Sunday, July 27, 2025

Profound Retardation: Still A Thing

 h/t WRSA

Link to Ima Retard's site at the OP.
















Life Is Hard.

It's Harder When You're A Fucking Retard.

Write that on your hand with a Sharpie, lest ye forget.

But let's grant the retarded premise, to illustrate the magnitude of retardation in play here, and the dearth of IQ points behind it.

So, for this to be anything but fever dreams of the insane, we'll just admit that literally millions of pilots have been in on this scheme since the first high-altitude aircraft, like for example the B-17, first flew. Every single one of them, who of course went on to become jet air transport pilots after WW2, along with millions of never-military civilian pilots, first officers, and flight engineers.

All in on the plot.

And all those millions of A&P mechanics, who never spilled the beans.

The engineers who snuck giant chemical tanks onto every aircraft. Hundreds of thousands of them, at companies like McDonnell, Douglas, Boeing, Lockheed, etc. All the people who built the tanks and installed them, along with the spray apparatus. In 100 other countries too.

Then there are the millions of people at hundreds of airports for decades and decades, dutifully filling those tanks at every airport all over the country. The guys who trucked in the chemtrail chemicals, every single day and night.

The guys who designed the chemtrail dispersal systems, and the guys who maintain them 24/7/365.

And not just he drivers who deliver the chemicals, but everyone at all the companies that make them, since ever, dear little retard.

Literally tens of millions of people who service this vast conspiracy, since the first contrails were discovered by flying at altitude, back in the 1930s.

And no one uttered a peep of confirmation, until our intrepid retard single-handedly cracked the case, aided and abetted by a second-grade dropout's misunderstanding of science, held by both the author of this piece of codswallop, and of course, ostensibly, by legendary scientific soopergenius RFKJr hisownself.

Yup, you cracked the case from your mom's basement, after legions of happy internet fucktards tried and failed.

In the words of Dr. Evil:

Riiiiiiiiiiiiiiiiiiiiiiiiiiiiiiiiiiiiiiiiiiiiiiiight.

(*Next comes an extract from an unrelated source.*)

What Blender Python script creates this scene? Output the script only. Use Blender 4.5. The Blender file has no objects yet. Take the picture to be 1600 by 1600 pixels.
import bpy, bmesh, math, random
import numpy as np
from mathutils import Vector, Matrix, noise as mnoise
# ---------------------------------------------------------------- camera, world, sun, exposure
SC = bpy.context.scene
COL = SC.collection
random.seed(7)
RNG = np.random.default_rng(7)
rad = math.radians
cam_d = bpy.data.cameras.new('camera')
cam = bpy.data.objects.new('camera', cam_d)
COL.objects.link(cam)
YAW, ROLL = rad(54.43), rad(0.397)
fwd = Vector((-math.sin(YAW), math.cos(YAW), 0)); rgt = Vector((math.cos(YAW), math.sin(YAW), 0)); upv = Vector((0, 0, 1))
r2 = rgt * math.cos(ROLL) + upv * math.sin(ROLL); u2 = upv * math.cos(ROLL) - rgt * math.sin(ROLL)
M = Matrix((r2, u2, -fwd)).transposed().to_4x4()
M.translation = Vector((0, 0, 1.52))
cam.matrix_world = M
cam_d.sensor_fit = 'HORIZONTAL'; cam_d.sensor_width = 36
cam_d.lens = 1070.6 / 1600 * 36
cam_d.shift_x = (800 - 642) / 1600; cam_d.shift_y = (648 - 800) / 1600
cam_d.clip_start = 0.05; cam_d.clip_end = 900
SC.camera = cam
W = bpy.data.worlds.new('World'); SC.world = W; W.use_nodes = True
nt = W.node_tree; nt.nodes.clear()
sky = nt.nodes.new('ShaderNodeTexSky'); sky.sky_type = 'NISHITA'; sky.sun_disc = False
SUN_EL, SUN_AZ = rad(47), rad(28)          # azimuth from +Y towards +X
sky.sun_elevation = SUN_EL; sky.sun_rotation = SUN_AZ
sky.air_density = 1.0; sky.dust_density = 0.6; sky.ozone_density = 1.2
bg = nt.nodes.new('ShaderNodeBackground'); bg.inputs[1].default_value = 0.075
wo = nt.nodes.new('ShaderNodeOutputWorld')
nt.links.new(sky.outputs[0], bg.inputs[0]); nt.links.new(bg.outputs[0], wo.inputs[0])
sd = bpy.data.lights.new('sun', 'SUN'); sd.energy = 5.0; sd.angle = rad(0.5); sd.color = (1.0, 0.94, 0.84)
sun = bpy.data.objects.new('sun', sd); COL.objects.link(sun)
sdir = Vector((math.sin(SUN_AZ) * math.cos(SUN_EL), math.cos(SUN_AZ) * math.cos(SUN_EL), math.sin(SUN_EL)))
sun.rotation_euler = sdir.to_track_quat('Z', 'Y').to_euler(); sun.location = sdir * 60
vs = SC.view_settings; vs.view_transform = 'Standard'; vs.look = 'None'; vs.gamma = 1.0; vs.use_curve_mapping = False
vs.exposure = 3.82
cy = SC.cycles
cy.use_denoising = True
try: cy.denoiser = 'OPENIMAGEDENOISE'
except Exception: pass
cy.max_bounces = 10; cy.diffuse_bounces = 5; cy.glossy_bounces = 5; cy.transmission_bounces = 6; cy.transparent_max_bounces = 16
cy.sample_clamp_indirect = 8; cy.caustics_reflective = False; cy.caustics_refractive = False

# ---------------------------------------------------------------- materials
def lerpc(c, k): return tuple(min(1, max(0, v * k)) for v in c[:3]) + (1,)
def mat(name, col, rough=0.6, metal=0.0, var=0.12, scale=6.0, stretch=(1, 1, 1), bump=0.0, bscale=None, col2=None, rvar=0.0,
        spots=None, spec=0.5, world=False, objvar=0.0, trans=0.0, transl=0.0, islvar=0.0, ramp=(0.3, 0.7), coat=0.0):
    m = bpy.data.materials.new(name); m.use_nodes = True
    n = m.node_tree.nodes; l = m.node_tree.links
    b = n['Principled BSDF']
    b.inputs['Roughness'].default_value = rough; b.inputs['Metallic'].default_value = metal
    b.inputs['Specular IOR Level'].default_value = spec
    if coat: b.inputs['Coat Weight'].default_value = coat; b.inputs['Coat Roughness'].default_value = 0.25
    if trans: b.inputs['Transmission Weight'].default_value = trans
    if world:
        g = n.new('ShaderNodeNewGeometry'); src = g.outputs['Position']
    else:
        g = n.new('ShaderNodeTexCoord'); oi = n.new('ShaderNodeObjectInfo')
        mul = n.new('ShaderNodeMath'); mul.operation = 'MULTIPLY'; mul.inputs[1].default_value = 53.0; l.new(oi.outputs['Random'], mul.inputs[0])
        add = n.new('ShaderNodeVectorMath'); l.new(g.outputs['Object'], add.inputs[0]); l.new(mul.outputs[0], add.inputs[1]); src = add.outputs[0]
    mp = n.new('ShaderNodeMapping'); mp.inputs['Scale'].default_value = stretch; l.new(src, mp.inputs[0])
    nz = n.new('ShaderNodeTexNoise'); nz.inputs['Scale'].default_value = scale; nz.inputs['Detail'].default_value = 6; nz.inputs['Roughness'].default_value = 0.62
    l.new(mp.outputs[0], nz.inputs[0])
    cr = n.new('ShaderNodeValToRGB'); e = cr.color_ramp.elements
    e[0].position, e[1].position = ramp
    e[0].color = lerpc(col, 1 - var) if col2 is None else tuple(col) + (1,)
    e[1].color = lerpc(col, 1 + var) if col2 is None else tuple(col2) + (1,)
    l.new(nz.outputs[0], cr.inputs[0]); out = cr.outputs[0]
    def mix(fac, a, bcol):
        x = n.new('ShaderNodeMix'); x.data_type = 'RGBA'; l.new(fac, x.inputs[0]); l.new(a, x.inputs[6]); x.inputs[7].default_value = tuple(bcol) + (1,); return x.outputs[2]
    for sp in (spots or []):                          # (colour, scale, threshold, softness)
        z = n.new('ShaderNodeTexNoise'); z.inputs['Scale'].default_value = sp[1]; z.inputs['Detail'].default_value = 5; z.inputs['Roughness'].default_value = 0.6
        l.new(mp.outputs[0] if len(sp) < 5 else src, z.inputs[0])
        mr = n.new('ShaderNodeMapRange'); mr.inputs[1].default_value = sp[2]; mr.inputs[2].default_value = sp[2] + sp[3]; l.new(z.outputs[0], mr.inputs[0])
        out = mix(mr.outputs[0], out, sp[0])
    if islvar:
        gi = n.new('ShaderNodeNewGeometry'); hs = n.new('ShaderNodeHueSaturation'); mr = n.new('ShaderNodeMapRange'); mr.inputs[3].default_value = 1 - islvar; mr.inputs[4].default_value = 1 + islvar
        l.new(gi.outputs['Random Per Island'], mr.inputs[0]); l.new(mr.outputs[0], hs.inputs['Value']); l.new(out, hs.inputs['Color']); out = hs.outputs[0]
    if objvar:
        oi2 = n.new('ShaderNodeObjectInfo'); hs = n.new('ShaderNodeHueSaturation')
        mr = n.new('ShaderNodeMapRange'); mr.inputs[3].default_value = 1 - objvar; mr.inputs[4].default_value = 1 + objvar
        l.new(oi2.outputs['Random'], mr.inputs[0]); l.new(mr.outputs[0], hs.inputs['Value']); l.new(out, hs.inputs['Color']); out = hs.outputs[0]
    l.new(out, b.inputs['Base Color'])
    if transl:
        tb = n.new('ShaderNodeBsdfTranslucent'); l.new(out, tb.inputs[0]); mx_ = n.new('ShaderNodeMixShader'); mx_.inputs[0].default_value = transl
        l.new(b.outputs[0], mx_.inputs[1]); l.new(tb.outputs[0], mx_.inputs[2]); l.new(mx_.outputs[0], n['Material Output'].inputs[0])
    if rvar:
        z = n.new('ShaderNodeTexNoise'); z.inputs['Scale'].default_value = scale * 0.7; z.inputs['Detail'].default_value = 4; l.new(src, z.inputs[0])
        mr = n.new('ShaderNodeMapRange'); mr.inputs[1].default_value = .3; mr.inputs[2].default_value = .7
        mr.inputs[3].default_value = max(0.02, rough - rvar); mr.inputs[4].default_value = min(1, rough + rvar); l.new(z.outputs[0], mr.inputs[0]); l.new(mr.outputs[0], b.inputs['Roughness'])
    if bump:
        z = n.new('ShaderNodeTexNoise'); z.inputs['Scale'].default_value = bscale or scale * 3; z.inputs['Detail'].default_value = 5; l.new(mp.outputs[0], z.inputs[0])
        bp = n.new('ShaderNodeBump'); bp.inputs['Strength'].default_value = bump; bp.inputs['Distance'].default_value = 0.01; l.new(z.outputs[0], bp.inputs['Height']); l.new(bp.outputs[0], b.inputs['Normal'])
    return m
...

Dear Internet Chemtrail Fucktards:

A little Science 101 for ya.

When you combust C(x)H(x)O(x), you get two byproducts, Every. Single. Time.

CO2, and H2O.

And by this barely-understood phenomenon, when H2O escapes as the byproduct of combustion, at altitude, where temperatures are less than 32° F., the water vapor makes this amazing and seldom-found item in nature called ICE.

Usually as crystals, blasted out by the ton, from any combustion engine on a high-flying airplane.

Which make condensation trails ("contrails", numbnuts, not "chemtrails").

Which even dumbfuck high-school dropout flight crew on B-17s could understand in the 1930s and 1940s, before Common Core became the norm for misleading gullible idiot children into thinking basic chemistry was a vast plot to poison the country.

So to anyone to whom this all is news, kindly grow another two or three dozen IQ points to get your chin above the "moron" line, and STFU until you do.

It's embarrassing to have to kick the retards, but sometimes, it's the only way to break the ground circuit when they're peeing on the electric fence. Again.

Word to your mother: Goddamned fetal-alcohol syndrome lead-paint-chip chewing retards on the internet are not a substitute for actual brains, to the same degree that shit is not either, for those who never knew that.

It's actually a slam on the entire species to have to point this out to some people. Please, stop living up to everyone's expectations of the internet.

And while we're up: throw away the tooth under your pillow. The Tooth Fairy isn't coming, since your mommy died, so no more quarters will be forthcoming. Someone had to tell you.